COOPER: It was also and to Nia, to hear him sort of flip, you know, who is ready for the 3 a.m. phone call...

HENDERSON: Yes.

COOPER: ... to who would you rather make that phone call to, Donald Trump or Hillary Clinton?

HENDERSON: Or Hillary Clinton. You know, I thought this was a fantastic speech. I think he did everything. I was hearing from some friends on Twitter who are not republicans at all and very skeptical of Donald Trump really, really loved this speech.

They sort of hate it to admit that they like so much. I thought it presented a case against Hillary Clinton along those lines. She is really the risky one.

He also made an olive branch to Bernie Sanders, right. He talked about Bernie Sanders, he talked about of the new aristocrats, the sort of 1 percent that sit on the top of the heap and keep the little guys down.

I thought the whole idea of investing Donald Trump investing in blue collar workers, talking about education, that's something that certainly moms around the country are worried about when they have to send their kids out to poor schools.

I thought this speech had something for everyone. I mean, it was a way that people could see themselves in a Donald Trump business, in a Donald Trump world.

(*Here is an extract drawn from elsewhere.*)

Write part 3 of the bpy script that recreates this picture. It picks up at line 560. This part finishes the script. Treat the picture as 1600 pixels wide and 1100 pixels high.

And I thought that was a rare thing and sort of flipped what we've seen from Donald Trump.

MICHAEL SMERCONISH, THE SMERCONISH SHOW HOST: I'm going to say something that's going to sound like a slight, it's not. Donald Trump is on his third wife. This is an awfully impressive family. They've endured divorce. [22:30:01] Every one of these kids is very impressive, they're all high achievers. You can disagree with the politics but you've got to respect and admire the way in which they've been raised and that they been this successful.